Ela diz que em nenhum momento pensou em fechar os perfis – restringindo-os aos amigos, por exemplo. “Não me abala. Eu sou preta. É triste dizer, mas a gente está acostumada com isso. É importante, inclusive, que a gente crie essa resistência, porque está muito longe de acabar. Então, vamos enfrentando. Graças a Deus, existem as instituições, os meios legais. Eu discuto, debato, respondo, printo”.

Promotora do MP-BA, Márcia Teixeira contou à reportagem do Correio* que o órgão será uma das ferramentas a dar apoio à jornalista durante as investigações. Além do poder público, Rita também acionou advogados particulares. O que, segundo a promotora, é “devido à complexidade dos casos. Foram muitas ofensas e há muito a ser investigado”.

Ataques criminosos

Ainda não há um balanço de quantos casos de ataques virtuais teriam acontecido após as eleições. A Defensoria Pública do Estado (DPE), por exemplo, lançou, no último dia 15, o chamado Observatório de Intolerância Política – Bahia 2018, em conjunto com outras defensorias estaduais e com a Defensoria Pública da União (DPU).

Até esta quarta-feira (31), será possível fazer relatar atos de violência por intolerância política sofridos por pessoas ou por coletivos, em um formulário no site da DPE (http://www.defensoria.ba.def.br). Um relatório com todas as denúncias recebidas no estado deve ser divulgado nos próximos dias.

O que se sabe, de acordo com o presidente da Comissão de Direitos Humanos da OAB-BA, Jerônimo Mesquita, é que, após a eleição, ameaças têm sido comuns – especialmente às minorias. “Gays, negros, transexuais, mulheres, nordestinos estão sofrendo ameaças”.

Como denunciar

De acordo com o delegado João Cavadas, coordenador do Grupo de Repressão aos Crimes por Meios Eletrônicos (GME) da Polícia Civil, é possível identificar os autores desse tipo de crime. Uma das medidas que deve ser tomada é justamente comprovar as ameaças – a exemplo dos prints em redes sociais. Se a ameaça for por e-mail, por exemplo, é preciso mostrar a URL do site (ou seja, fazer um print de toda a tela), imprimir o email e levar à delegacia mais próxima.

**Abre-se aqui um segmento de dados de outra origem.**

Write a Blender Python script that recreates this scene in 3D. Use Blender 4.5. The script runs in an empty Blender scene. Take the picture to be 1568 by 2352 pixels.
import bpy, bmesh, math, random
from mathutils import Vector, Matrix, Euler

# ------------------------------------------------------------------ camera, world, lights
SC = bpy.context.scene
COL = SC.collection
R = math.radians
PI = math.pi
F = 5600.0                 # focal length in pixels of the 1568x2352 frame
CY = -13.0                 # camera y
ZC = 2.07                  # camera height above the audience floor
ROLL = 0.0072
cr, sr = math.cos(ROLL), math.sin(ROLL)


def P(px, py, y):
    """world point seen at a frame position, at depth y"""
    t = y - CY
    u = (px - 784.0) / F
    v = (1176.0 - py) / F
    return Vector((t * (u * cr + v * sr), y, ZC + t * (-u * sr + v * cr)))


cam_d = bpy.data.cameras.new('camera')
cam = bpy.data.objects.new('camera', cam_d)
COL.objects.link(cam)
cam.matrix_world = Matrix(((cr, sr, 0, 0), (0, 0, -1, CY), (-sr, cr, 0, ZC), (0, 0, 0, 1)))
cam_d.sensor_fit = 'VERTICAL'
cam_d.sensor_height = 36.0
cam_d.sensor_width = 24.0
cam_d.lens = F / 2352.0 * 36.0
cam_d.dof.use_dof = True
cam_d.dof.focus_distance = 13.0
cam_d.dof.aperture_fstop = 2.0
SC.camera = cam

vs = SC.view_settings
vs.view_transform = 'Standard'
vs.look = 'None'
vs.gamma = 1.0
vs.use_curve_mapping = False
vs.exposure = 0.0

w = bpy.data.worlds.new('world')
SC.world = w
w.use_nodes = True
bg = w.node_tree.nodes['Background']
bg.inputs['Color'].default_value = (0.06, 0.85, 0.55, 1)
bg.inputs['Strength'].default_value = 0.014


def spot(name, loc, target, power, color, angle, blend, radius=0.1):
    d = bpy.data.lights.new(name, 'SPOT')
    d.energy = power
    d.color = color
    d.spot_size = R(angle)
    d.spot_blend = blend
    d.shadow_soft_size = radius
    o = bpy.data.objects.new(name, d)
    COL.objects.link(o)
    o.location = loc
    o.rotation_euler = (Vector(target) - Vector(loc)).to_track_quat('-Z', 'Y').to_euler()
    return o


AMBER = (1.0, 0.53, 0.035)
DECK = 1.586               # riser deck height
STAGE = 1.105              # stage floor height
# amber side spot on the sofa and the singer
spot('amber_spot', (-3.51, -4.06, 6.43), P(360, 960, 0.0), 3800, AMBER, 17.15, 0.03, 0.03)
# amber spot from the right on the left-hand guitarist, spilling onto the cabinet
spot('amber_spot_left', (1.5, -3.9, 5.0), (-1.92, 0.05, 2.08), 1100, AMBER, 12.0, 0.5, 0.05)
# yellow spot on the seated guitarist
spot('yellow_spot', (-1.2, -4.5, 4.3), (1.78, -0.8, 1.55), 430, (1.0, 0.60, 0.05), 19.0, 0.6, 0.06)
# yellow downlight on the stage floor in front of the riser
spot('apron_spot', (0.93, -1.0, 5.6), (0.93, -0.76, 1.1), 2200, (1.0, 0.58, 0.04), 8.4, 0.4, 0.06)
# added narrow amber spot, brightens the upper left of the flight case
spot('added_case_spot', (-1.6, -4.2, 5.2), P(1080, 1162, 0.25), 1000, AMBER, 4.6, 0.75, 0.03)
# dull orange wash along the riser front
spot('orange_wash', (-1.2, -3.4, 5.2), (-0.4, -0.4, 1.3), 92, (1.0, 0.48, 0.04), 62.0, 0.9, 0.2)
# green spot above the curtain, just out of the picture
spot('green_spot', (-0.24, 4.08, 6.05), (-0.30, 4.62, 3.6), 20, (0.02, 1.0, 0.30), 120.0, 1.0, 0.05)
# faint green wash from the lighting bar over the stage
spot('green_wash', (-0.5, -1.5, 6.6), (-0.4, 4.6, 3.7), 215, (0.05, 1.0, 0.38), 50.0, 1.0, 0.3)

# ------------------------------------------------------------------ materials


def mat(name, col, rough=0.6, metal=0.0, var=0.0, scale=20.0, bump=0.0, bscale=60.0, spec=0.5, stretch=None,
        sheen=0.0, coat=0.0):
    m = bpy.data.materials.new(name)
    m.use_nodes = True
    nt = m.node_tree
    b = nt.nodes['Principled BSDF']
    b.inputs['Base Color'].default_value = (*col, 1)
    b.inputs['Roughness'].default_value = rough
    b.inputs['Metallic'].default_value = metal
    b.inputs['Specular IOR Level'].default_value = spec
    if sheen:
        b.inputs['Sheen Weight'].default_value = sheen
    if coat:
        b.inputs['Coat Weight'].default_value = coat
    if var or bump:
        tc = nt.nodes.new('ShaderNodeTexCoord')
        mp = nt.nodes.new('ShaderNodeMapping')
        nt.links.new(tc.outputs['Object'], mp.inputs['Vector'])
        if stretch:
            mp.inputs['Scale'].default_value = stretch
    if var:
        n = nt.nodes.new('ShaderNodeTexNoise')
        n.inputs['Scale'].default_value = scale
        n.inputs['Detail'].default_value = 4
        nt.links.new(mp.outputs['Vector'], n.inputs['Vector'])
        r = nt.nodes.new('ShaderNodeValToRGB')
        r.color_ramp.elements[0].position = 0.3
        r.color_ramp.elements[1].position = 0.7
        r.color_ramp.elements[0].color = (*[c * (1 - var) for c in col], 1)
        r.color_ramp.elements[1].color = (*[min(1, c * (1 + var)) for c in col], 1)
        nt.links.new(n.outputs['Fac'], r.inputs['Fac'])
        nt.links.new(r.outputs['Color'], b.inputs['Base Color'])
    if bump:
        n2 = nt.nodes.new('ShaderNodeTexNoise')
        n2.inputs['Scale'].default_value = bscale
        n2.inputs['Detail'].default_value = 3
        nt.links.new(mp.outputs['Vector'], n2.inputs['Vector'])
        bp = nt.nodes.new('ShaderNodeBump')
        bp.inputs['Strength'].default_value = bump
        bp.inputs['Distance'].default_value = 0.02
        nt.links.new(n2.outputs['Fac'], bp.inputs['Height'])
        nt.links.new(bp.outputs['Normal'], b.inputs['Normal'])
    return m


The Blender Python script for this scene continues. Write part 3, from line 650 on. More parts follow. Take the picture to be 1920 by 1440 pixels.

O grupo acompanha casos como o de Rita Batista, em apoio a delegacias territoriais ou especializadas que precisam de auxílio para identificar ou localizar os agressores. Embora o grupo esteja investigando o caso da jornalista e apresentadora, o delegado preferiu não entrar em detalhes sobre o que foi feito até então.

A partir desse material, tudo que tiver sido dito nessas postagens será apurado – só então, os crimes serão tipificados. Podem ser desde injúria comum ou racial, calúnia, difamação ou ameaça. Em seguida, os autores podem ser localizados pelo IP (o número que identifica um dispositivo eletrônico numa rede).

O problema, para o delegado, é justamente a impunidade. Todos esses crimes têm penas de, no máximo, três anos de detenção e multa. Na prática, ninguém que os comete vai, de fato, cumprir pena em presídio.

A promotora Márcia Teixeira afirma que “as pessoas precisam entender que é importante voltar a um estado civilizatório” e completou dizendo que enquanto esse estado não retornar, as instituições precisam estar prontas para oferecer suporte àqueles cidadãos que sofrem com agressões e ameaças à segurança e bem-estar. A promotora ainda alerta que o Ministério Público está preparado para direcionar as vítimas, ainda que as denúncias sejam das mais diversas.